Extract each line bearing the word "script".

Records supplied:
|---|
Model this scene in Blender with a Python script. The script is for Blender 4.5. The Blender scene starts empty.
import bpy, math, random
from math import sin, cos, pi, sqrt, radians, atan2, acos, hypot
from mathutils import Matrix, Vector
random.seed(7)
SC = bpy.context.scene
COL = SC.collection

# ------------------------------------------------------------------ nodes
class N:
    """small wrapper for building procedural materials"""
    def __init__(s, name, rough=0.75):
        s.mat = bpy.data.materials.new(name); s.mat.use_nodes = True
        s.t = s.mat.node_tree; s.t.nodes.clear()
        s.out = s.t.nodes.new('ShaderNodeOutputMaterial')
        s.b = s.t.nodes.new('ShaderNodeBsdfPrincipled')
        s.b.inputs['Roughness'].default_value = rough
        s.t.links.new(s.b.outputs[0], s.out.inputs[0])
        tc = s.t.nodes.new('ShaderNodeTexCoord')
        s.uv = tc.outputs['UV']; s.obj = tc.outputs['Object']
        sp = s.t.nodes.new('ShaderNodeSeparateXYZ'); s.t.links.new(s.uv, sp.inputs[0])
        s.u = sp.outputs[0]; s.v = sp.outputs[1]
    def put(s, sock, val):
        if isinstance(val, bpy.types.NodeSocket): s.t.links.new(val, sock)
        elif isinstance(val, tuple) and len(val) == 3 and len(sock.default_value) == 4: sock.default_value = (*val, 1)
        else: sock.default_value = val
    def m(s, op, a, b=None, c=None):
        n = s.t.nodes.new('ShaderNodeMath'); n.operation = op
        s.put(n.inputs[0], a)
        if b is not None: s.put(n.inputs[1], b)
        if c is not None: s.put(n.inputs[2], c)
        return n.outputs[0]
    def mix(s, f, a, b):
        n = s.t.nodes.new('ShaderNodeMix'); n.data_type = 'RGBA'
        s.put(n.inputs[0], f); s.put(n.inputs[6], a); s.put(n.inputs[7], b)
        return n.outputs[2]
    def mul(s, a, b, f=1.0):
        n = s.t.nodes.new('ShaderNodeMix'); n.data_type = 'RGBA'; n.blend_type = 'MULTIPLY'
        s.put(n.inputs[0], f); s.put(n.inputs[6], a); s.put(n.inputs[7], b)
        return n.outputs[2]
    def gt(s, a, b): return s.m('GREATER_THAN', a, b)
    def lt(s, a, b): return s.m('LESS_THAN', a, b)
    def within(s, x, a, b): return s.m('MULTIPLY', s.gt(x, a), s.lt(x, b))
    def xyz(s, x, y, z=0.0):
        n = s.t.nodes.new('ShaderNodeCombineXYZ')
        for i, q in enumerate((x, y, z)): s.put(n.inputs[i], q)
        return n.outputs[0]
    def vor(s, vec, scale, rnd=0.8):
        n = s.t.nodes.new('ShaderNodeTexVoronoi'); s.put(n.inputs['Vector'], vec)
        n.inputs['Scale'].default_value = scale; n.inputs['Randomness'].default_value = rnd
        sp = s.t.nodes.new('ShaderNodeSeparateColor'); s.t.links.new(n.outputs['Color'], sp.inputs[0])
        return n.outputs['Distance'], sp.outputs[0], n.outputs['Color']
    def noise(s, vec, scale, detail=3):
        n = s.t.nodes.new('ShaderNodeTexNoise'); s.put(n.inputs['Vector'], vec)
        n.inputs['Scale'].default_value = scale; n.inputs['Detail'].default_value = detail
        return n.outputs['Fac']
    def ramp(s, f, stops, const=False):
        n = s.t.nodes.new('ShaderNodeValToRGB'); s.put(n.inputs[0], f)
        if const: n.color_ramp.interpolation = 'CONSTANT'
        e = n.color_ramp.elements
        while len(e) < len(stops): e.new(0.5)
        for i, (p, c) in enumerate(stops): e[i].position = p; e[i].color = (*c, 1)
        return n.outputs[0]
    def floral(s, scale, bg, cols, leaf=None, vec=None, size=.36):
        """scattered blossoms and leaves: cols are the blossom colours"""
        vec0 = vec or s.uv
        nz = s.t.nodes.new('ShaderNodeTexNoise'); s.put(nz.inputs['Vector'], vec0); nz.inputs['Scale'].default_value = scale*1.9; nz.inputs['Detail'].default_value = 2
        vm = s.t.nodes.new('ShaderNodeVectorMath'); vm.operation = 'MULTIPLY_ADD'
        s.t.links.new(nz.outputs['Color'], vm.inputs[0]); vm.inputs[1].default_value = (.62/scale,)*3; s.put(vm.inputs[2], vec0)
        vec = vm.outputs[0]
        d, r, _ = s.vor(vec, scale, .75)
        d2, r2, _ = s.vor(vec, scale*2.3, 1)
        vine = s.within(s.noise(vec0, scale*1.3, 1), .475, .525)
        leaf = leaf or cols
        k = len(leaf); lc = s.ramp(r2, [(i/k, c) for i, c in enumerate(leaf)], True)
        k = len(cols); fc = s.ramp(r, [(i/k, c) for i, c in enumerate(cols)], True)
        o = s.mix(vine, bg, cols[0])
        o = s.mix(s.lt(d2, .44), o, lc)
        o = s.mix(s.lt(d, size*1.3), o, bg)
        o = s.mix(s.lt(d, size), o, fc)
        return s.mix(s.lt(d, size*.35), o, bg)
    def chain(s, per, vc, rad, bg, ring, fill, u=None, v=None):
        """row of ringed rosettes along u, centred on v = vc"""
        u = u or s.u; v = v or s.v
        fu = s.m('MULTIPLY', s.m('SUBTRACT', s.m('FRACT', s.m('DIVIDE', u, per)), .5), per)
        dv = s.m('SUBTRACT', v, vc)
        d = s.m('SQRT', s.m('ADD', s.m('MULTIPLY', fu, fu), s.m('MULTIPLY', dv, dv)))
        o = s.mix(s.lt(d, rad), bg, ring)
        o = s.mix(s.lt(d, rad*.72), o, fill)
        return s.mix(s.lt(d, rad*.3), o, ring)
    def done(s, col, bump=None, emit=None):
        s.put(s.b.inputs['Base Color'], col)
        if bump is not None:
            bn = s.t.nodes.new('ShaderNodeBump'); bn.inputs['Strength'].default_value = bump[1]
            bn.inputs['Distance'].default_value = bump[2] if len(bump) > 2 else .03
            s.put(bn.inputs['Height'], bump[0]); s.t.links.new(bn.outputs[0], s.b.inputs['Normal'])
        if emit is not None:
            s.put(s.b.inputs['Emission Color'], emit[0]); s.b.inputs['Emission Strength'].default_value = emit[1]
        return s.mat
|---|
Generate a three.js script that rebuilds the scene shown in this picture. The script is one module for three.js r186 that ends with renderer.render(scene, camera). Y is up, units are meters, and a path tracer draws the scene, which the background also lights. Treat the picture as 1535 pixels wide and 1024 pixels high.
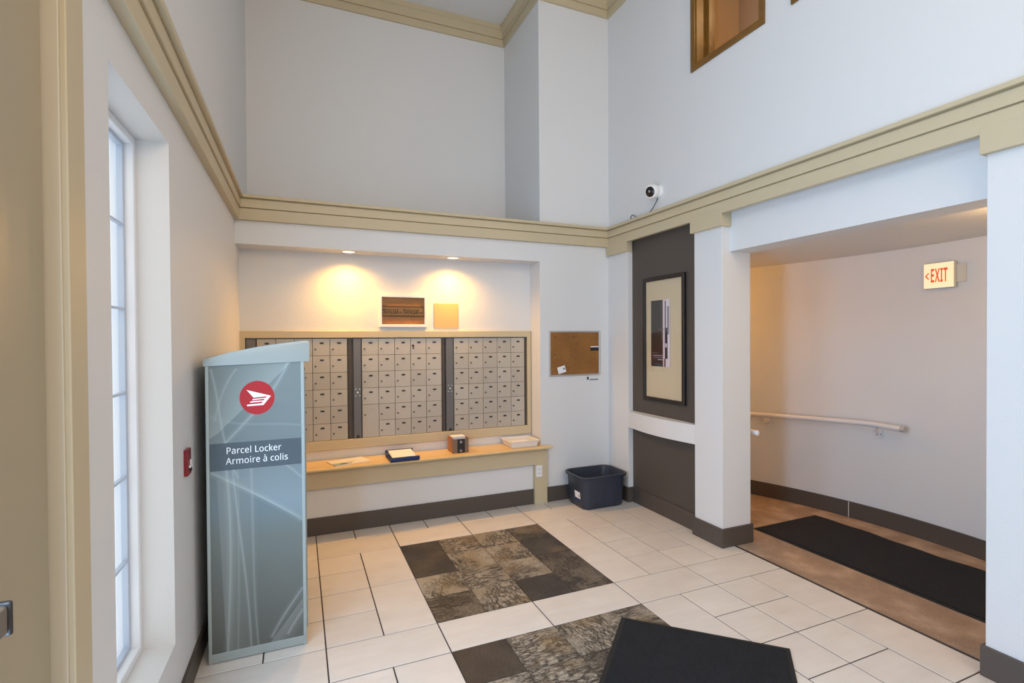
|---|
Right answer:
Model this scene in Blender with a Python script. The script is for Blender 4.5. The Blender scene starts empty.
Generate a three.js script that rebuilds the scene shown in this picture. The script is one module for three.js r186 that ends with renderer.render(scene, camera). Y is up, units are meters, and a path tracer draws the scene, which the background also lights. Treat the picture as 1535 pixels wide and 1024 pixels high.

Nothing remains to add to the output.